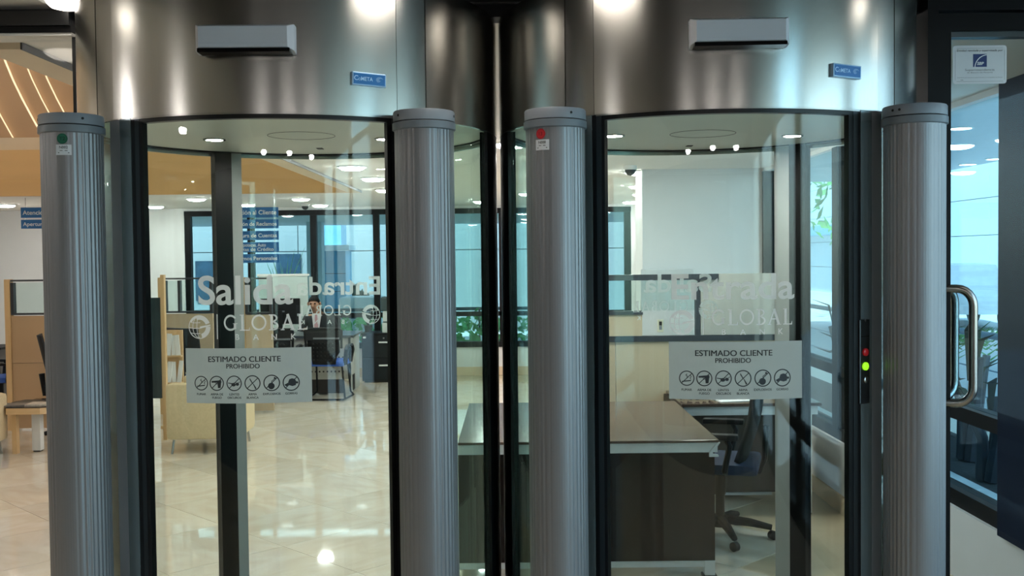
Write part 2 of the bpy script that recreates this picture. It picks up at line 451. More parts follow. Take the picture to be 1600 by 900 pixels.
def wcurve(x0, t):                 # boundary line of a panel, t = 0 bottom .. 1 top
    return x0 - .62*t - .10*math.sin(t*PI)
xs, x = [], OX0+.1
while x < OX1+.6:
    xs.append(x); x += random.choice([.12, .17, .22, .26, .34])
for a, b in zip(xs[:-1], xs[1:]):
    m = MB(); n = 8; vs_, fs_ = [], []
    g = random.choice([.005, .007, .012])
    for i in range(n+1):
        t = i/n; z = 3.14+1.72*t
        la, lb = wcurve(a, t)+g, wcurve(b, t)-.002
        vs_ += [(la, Yw+.03, z), (lb, Yw-.0, z), (lb, Yw+.06, z), (la, Yw+.07, z)]
    for i in range(n):
        for k in range(4):
            l = (k+1) % 4; fs_.append((i*4+k, i*4+l, (i+1)*4+l, (i+1)*4+k))
    fs_ += [(0, 1, 2, 3), (n*4+3, n*4+2, n*4+1, n*4)]
    pn = m.add(vs_, fs_).build('wave_panel', WAVE, wp)
    m = MB(); vs_ = []
    for i in range(n+1):
        t = i/n; z = 3.14+1.72*t; la = wcurve(a, t)
        vs_ += [(la-.002, Yw-.006, z), (la+g, Yw-.006, z), (la+g, Yw+.02, z), (la-.002, Yw+.02, z)]
    m.add(vs_, fs_).build('light_slit', LEDW, pn)

# walls
tag(MB().box(XL-.15, XL, -3.2, YB, 0, ZC).build('wall_left', WALL), kind='structure')
bw = MB().box(XL, -4.78, YB, YB+.15, 0, ZC).box(-4.78, 1.75, YB, YB+.15, 0, .45).box(1.75, XW+.15, YB, YB+.15, 0, ZC)
tag(bw.build('wall_back', WALL), kind='structure')
tag(MB().box(XL, XW, YB-.015, YB, 0, .13).build('baseboard_back', SKIRT), kind='structure')
tag(MB().box(XL, XW, -3.35, -3.2, 0, 3.4).build('wall_entrance', mat('dark_entrance_wall', '1a1d22', .3)), kind='structure')
tag(MB().box(XW, XW+.18, -3.2, YB, 0, .47).box(XW, XW+.18, 9.0, YB, .47, ZC).build('wall_right', WALLW), kind='structure')
tag(MB().box(XW-.015, XW, YF+.15, 9.0, 0, .12).build('baseboard_right', SKIRT), kind='structure')
pier = MB().box(1.15, XW, 9.0, 9.5, 0, ZC)
tag(pier.build('wall_pier', WALL), kind='structure')

# window wall on the right
wr = tag(MB().box(XW+.02, XW+.12, -3.2, 9.0, .47, .55).build('window_1', BLACK2), kind='structure')
MB().box(XW+.02, XW+.12, -3.2, 9.0, .905, .975).build('rail', BLACK2, wr)
MB().box(XW+.02, XW+.12, -3.2, 9.0, ZC-.03, ZC).build('rail', WALL, wr)
ys = [-3.2, -1.9, -.6, .7, 2.0, 3.2, 4.55, 5.72, 6.98, 8.15, 9.0]
for i, y in enumerate(ys):
    if abs(y-4.55) < .01: MB().box(XW-.03, XW+.14, 3.3, 4.57, .47, ZC).build('column_cladding', NAVY, wr)
    else: MB().box(XW+.0, XW+.13, y-.06, y+.06, .55, ZC-.03).build('mullion', BLACK2, wr)
MB().box(XW+.02, XW+.12, -.6, .7, 3.34, 3.4).build('rail', BLACK2, wr)
tag(MB().box(XW, XW+.15, -3.2, -.6, ZC, 3.4).box(XW, XW+.15, .7, 2.25, ZC, 3.4).build('wall_right_upper', WALLW), kind='structure')
for a, b in zip(ys[:-1], ys[1:]):
    if -.7 < a < .1: MB().box(XW+.06, XW+.068, a+.06, b-.06, ZC, 3.34).build('pane', GW2, wr)  # high pane added, tinted cyan to put a streak on the steel header
    if a < 4 and b > 4: continue
    MB().box(XW+.06, XW+.068, a+.06, b-.06, .55, .905).build('pane', GW, wr)
    MB().box(XW+.06, XW+.068, a+.06, b-.06, .975, ZC-.03).build('pane', GW, wr)

# window wall at the back
wb = tag(MB().box(-4.78, 1.75, YB-.02, YB+.12, .42, .50).build('window_2', BLACK2), kind='structure')
MB().box(-4.78, 1.75, YB, YB+.1, .875, .94).build('rail', BLACK2, wb)
MB().box(-4.78, 1.75, YB-.02, YB+.12, 2.38, 2.455).build('rail', BLACK2, wb)
xb = [-4.74, -3.82, -2.90, -1.98, -1.06, -.14, .78, 1.70]
for x in xb: MB().box(x-.045, x+.045, YB, YB+.1, .50, 2.38).build('mullion', BLACK2, wb)
for a, b in zip(xb[:-1], xb[1:]):
    MB().box(a+.045, b-.045, YB+.05, YB+.058, .50, .875).build('pane', GW, wb)
    MB().box(a+.045, b-.045, YB+.05, YB+.058, .94, 2.38).build('pane', GW, wb)
tag(MB().box(-4.78, 1.75, YB+.0, YB+.12, 2.455, ZC).build('wall_lintel', WALL), kind='structure')

# glazed front, left side
XE = -1.275
sf = tag(MB().box(-6, XE, YF-.05, YF+.05, 2.415, 2.482).build('window_3', BLACK2), kind='structure')
MB().box(-6, XE, YF-.062, YF-.05, 2.433, 2.475).build('rail_cover', BLACK, sf)
MB().box(-6, XE, YF-.045, YF+.045, 2.407, 2.415).build('glazing_bead', WMET, sf)
MB().box(XE-.010, XE, YF-.02, YF+.02, 0, 2.41).build('edge_stile', BLACK, sf)
MB().box(-6, XE-.010, YF-.005, YF+.005, 0, 2.409).build('pane', GC, sf)
tag(MB().box(-6.3, -6, YF-.1, YF+.1, 0, ZC).build('wall_front', WALL), kind='structure')
tag(MB().box(-1.27, 1.21, YF-.02, YF+.06, 2.452, ZC-.005).build('trim_4', BLACK2), kind='structure')
# side fillers of the front beside the booths are the door jamb (right) and edge stile (left)

# glazed door on the right
d = tag(MB().box(1.214, 1.245, YF-.06, YF+.06, 0, ZC-.005).box(1.245, 2.19, YF-.06, YF+.06, 2.447, ZC-.005).box(2.16, 2.19, YF-.06, YF+.06, 0, 2.447).build('door_1', BLACK2), kind='structure')
lf = MB()
lf.box(1.250, 1.288, YF-.045, YF+.025, .01, 2.442).box(2.10, 2.155, YF-.045, YF+.025, .01, 2.442).box(1.288, 2.10, YF-.045, YF+.025, 2.392, 2.442).box(1.288, 2.10, YF-.045, YF+.025, .01, .12)
leaf = lf.build('door_leaf', BLACK2, d)
MB().box(1.288, 2.10, YF-.03, YF+.01, 2.376, 2.392).box(1.288, 1.292, YF-.03, YF+.01, .12, 2.376).build('glazing_bead', DSTEEL, leaf)
MB().box(1.292, 2.10, YF-.014, YF-.006, .12, 2.376).build('pane', GD, leaf)
def dpull(yb, s, name):
    pts = []; x0, xb_, z0, z1, rr = 1.268, (1.340 if s < 0 else 1.352), 1.304, 1.640, .05
    y0 = YF-.045 if s < 0 else YF+.025
    pts.append((x0, y0, z1)); 
    for k in range(7):
        a = PI/2*k/6; t = 1-math.cos(a)
        f = .45+.55*math.sin(a)
        pts.append((x0+(xb_-x0)*f, y0+(yb-y0)*f, z1-rr*t))
    for k in range(7):
        a = PI/2*(1-k/6); t = 1-math.cos(a); f = .45+.55*math.sin(a)
        pts.append((x0+(xb_-x0)*f, y0+(yb-y0)*f, z0+rr*t))
    pts.append((x0, y0, z0))
    tag(MB().tube(pts, .0125, 12).build('pull_handle', TUBE, leaf, smooth=True), 'brushed steel D-shaped pull handle '+name)
dpull(2.972, -1, 'on the near side'); dpull(3.125, 1, 'on the hall side')
# regulator's notice on the door
p0, p1 = at(1490, 71, YF-.02), at(1574, 130, YF-.02)
sw, sh = p1.x-p0.x, p0.z-p1.z; cx, cz = (p0.x+p1.x)/2, (p0.z+p1.z)/2
A = Art()
def rrect(A, u0, u1, v0, v1, r, mi=0):
    pts = []
    for cu_, cv_, a0 in ((u1-r, v1-r, 0), (u0+r, v1-r, 90), (u0+r, v0+r, 180), (u1-r, v0+r, 270)):
        pts += [(cu_+r*math.cos(R(a0+30*k)), cv_+r*math.sin(R(a0+30*k))) for k in range(4)]
    A.poly(pts, mi)
rrect(A, -sw/2, sw/2, -sh/2, sh/2, .008)
A.build('notice', WHITE_S, leaf, onxz(cx, YF-.0150, cz))
B = Art(); u = sw/84; 
def pu(x): return (x-1532)*u
def pv(y): return (100.5-y)*u
bw_ = .0006
for k in range(1): 
    B.line((pu(1496), pv(75)), (pu(1568), pv(75)), bw_, 2); B.line((pu(1496), pv(126.5)), (pu(1568), pv(126.5)), bw_, 2)
    B.line((pu(1493.5), pv(78)), (pu(1493.5), pv(124)), bw_, 2); B.line((pu(1570.5), pv(78)), (pu(1570.5), pv(124)), bw_, 2)
B.text('Entidad regulada y supervisada por', 0, pv(80), 3.3*u, 0, width=72*u, bold=.012, shear=.2)
B.rect(pu(1521.5), pu(1543), pv(104), pv(84), 1)
B.build('notice_print', [INK, mat('navy_print', '17336e', .5), INKG], leaf, onxz(cx, YF-.0154, cz))
B = Art()
B.ring((pu(1545), pv(106)), 20.2*u, 21.4*u, 96, 176, 10, 0)
B.text('SBP', pu(1533), pv(101), 4.6*u, 0, bold=.03, shear=.2)
B.build('emblem', SIGNW, leaf, onxz(cx, YF-.0158, cz))
B = Art()
B.text('Superintendencia', 0, pv(110), 3.2*u, 0, width=46*u, bold=.0)
B.text('de Bancos de Panamá', 0, pv(113.6), 1.9*u, 0, width=40*u)
B.text('Autorizado para ejercer el negocio de banca en la República de Panamá', 0, pv(121), 1.4*u, 0, width=71*u)
B.text('2008', pu(1504), pv(125), 1.5*u, 0)
B.build('notice_small_print', INKG, leaf, onxz(cx, YF-.0154, cz))

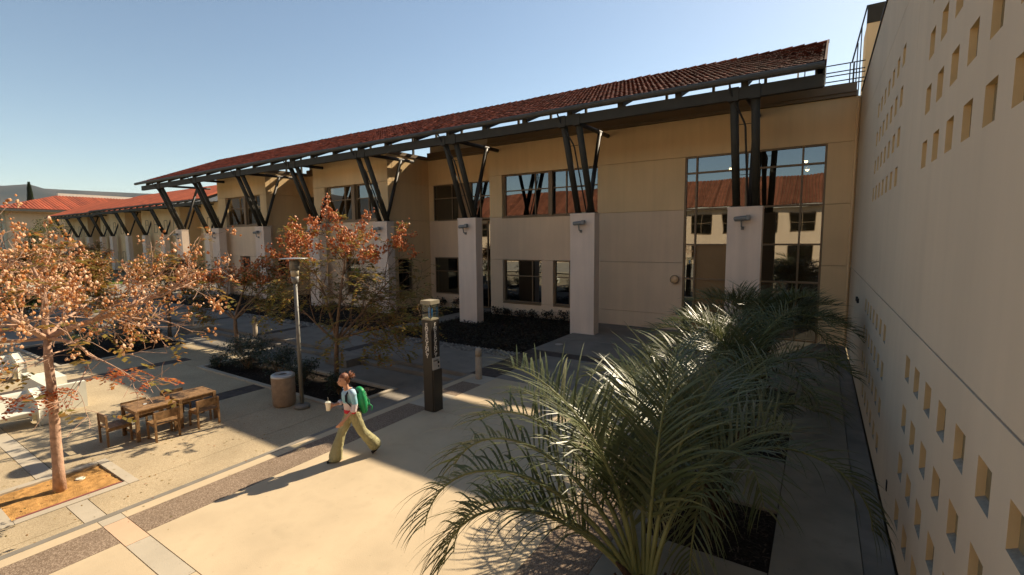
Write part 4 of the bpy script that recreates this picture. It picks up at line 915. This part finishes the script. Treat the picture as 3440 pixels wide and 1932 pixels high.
# mulch chips in the palm beds and planters: loose, uncountable
ch = MB()
for (x0, x1, y0, y1, z, n_) in [(-3.0,-1.38,a,b_,-.045,520) for a, b_ in beds[1:4]]+[(-19.6,-11.75,8,9.7,LZ-.022,1500)]:
    for _ in range(n_):
        p = Vector((rnd.uniform(x0+.03,x1-.03),rnd.uniform(y0+.03,y1-.03),z+rnd.uniform(0,.012))); a = rnd.uniform(0,6.3); u = Vector((cos(a),sin(a),rnd.uniform(-.2,.3)))*rnd.uniform(.02,.05); w = Vector((-sin(a),cos(a),0))*.009
        ch.add([p-u-w,p+u-w,p+u+w+Vector((0,0,.006)),p-u+w], [(0,1,2,3)])
o = ch.build('mulch_chips', ramp_island('mulch_chip', [(.015,.011,.008),(.04,.028,.02),(.07,.05,.035)], .9, 0)); stuff(o); o['label'] = 'loose dark bark chips on the planting beds'
fl = MB(); rnd = random.Random(77)
for _ in range(420):
    if rnd.random() < .7: x, y, z = rnd.gauss(-12.8,1.6), rnd.gauss(2.9,1.6), LZ
    else: x, y, z = rnd.uniform(-16,-10.4), rnd.uniform(5,7.7), LZ
    if x > -10.3: z = 0
    if (-13.4 < x < -11.75 and 1.55 < y < 3.3): z = LZ+.01
    a = rnd.uniform(0,6.3); s_ = rnd.uniform(.012,.035); u = Vector((cos(a)*s_,sin(a)*s_,rnd.uniform(0,.008))); w = Vector((-sin(a)*s_*.45,cos(a)*s_*.45,0)); p = Vector((x,y,z+.004)); fl.add([p-u,p+w,p+u,p-w],[(0,1,2,3)])
o = fl.build('fallen_leaves', M['leaf1']); stuff(o); o['label'] = 'dry leaves scattered on the paving under the pale trunk'
# cypresses and far trees
def cypress(x, y, h_, r_, lab, seed):
    rnd = random.Random(seed); t = thing('cypress', lab, 'tree', (x,y,0), 'far cypresses'); b = MB(); b.tube([(x,y,-.3),(x,y,h_*.9)], [r_*.18,.04], 6); b.build('trunk', M['bark2'], t)
    lf = MB()
    for _ in range(1500):
        u = rnd.random()**.8; rad = r_*math.sqrt(min(1, u*6))*(1-u)**.55*rnd.uniform(.75,1.05); a = rnd.uniform(0,6.28); p = Vector((x+cos(a)*rad, y+sin(a)*rad, .3+u*h_)); s = .5
        d = Vector((cos(a)*.4,sin(a)*.4,1)).normalized(); w = Vector((-sin(a),cos(a),0)); lf.add([p-w*.18, p+w*.18, p+d*s+w*.05, p+d*s-w*.05], [(0,1,2,3)])
    stuff(lf.build('foliage', M['cypress'], t))
cypress(-150,19.0,21.5,1.5,'tall dark cypress at the left edge of the picture',1); cypress(-168,35.5,19.0,1.2,'slim cypress behind the left hip of the far roof',2)
def far_tree(x, y, h_, r_, lab, seed, m='farleaf', n=1600, z0=0):
    rnd = random.Random(seed); t = thing('far_tree', lab, 'tree', (x,y,z0), 'trees by the far buildings'); b = MB(); b.tube([(x,y,z0-.3),(x+.1,y,z0+h_*.6)], [.16,.07], 7)
    for k in range(7): a = k*.9; b.tube([(x+.05,y,z0+h_*.35),(x+cos(a)*r_*.6,y+sin(a)*r_*.6,z0+h_*rnd.uniform(.6,.9))], [.06,.02], 5, False)
    b.build('trunk', M['bark2'], t); lf = MB()
    for k in range(22):
        a = rnd.uniform(0,6.28); q = (x+cos(a)*r_*rnd.uniform(.1,.8), y+sin(a)*r_*rnd.uniform(.1,.8), z0+h_*rnd.uniform(.38,.95)); leaf_quads(lf, q, r_*.35, n//22, rnd, .34, (1,1,.8))
    stuff(lf.build('crown', M[m], t))
far_tree(-112,25.0,8.2,3.2,'dark broad tree in front of the hipped building',3); far_tree(-103,22,7.0,2.6,'dark round tree beside the most distant struts',4); far_tree(-148,16.5,13,3.6,'sparse brown tree beside the tall cypress',5,'farleaf'); far_tree(-126,14,6,3.5,'low dark tree before the white pilasters',6); far_tree(-82,21.5,4.4,1.8,'small tree against the far cream wall',7)
far_tree(-98,12,4.5,2.6,'olive tree on the far lawn left of the hipped building',9); far_tree(-86,3,4.2,2.8,'olive tree on the far left lawn',10)

# ------------------------------------------------------------------ palms
def frond(par, base, az, el0, L, curl, rnd, nl=38, ll=.72, side=0, pw=1.35):
    """pinnate frond: a rachis that leaves the crown at elevation el0 and bends down by curl (radians)"""
    b = MB(); N_ = 20; pts = [Vector(base)]; dirs = []; pet = .22
    for i in range(N_):
        t_ = i/N_; el = el0-curl*(t_**pw); a = az+side*t_*t_
        d = Vector((cos(a)*cos(el), sin(a)*cos(el), sin(el))); dirs.append(d); pts.append(pts[-1]+d*(L/N_))
    dirs.append(dirs[-1])
    b.tube(pts, [.024*(1-.88*i/N_)+.003 for i in range(N_+1)], 6, False); ra = b.build('frond', M['rachis'], par, True)
    lf = MB()
    for k in range(nl):
        t_ = pet+(1-pet)*(k+.5)/nl; f_ = t_*N_; i = min(int(f_), N_-1); p0 = pts[i].lerp(pts[i+1], f_-i); d = dirs[i]; a = az+side*t_*t_
        sd_ = Vector((-sin(a),cos(a),0)); upn = d.cross(sd_)
        env = min(1, (t_-pet)*6+.5)*(1-.5*max(0,(t_-.6)/.4)**1.5)
        for sg in (-1,1):
            if rnd.random() < .05: continue
            l_ = ll*env*rnd.uniform(.75,1.15); v = (d*rnd.uniform(.55,1.0)+sd_*sg*rnd.uniform(.6,.85)+upn*rnd.uniform(.30,.75)).normalized()
            q = p0+d*rnd.uniform(-.01,.01); w0 = v.cross(upn+sd_*sg*-.6).normalized(); seg = 6; V = []; sag = rnd.uniform(.05,.17)*(1+max(0,(curl-1.85))*1.9); tw = rnd.uniform(.008,.014)
            for s_ in range(seg+1):
                u = s_/seg; wd = tw*(1-u**2.0)*(.6+.4*min(1,u*4))+.0008; V += [q+w0*wd, q-w0*wd]
                v = (v+Vector((0,0,-sag*(.5+1.3*u)))).normalized(); q = q+v*(l_/seg)
            lf.add(V, [(2*s_, 2*s_+1, 2*s_+3, 2*s_+2) for s_ in range(seg)])
    stuff(lf.build('leaflets', M['palm'], ra)); return ra
def palm(lab, x, y, z0, th, fronds, seed):
    rnd = random.Random(seed); t = thing('palm', lab, 'palm', (x,y,z0), 'pindo palms in the square beds')
    b = MB(); b.lathe((x,y,z0), [(.17,0),(.15,.2),(.13,th*.6),(.12,th),(.08,th+.1)], 14); b.build('trunk', M['boot'], t, True)
    for k in range(34):
        a = k*2.4; z = z0+.12+th*k/34; r_ = .14; b = MB()
        b.tube([Vector((x+cos(a)*r_*.8,y+sin(a)*r_*.8,z)), Vector((x+cos(a)*(r_+.05),y+sin(a)*(r_+.05),z+.12)), Vector((x+cos(a)*(r_+.12),y+sin(a)*(r_+.12),z+rnd.uniform(.2,.3)))], [.04,.028,.012], 6); b.build('leaf_base', M['boot'], t)
    for (az, el, L, cu, sd_) in fronds:
        a = R(az); base = (x+cos(a)*.08, y+sin(a)*.08, z0+th+.05); frond(t, base, a, R(el), L*(1.03 if y < 5 else 1), R(cu), rnd, 42 if y < 5 else 34, .82, sd_)
    return t
def fset(seed, n, keep=None, e0=80, e1=40):
    r_ = random.Random(seed); out = []
    for k in range(n):
        u = k/n; az = (k*137.5+r_.uniform(-12,12)) % 360
        el = e0-(e0-e1)*u+r_.uniform(-6,6); cu = 70+70*u+r_.uniform(-12,15); L = 1.9+.55*min(1,u*1.6)+r_.uniform(-.2,.2)
        if keep and not keep(az): continue
        out.append((az, el, L, cu, r_.uniform(-.4,.4)))
    return out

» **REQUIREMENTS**
Copy every line of the listing containing the string "part".

» **WRITTEN ANSWER**
Write part 2 of the bpy script that recreates this picture. It picks up at line 451. More parts follow. Take the picture to be 1600 by 900 pixels.
Write part 4 of the bpy script that recreates this picture. It picks up at line 915. This part finishes the script. Treat the picture as 3440 pixels wide and 1932 pixels high.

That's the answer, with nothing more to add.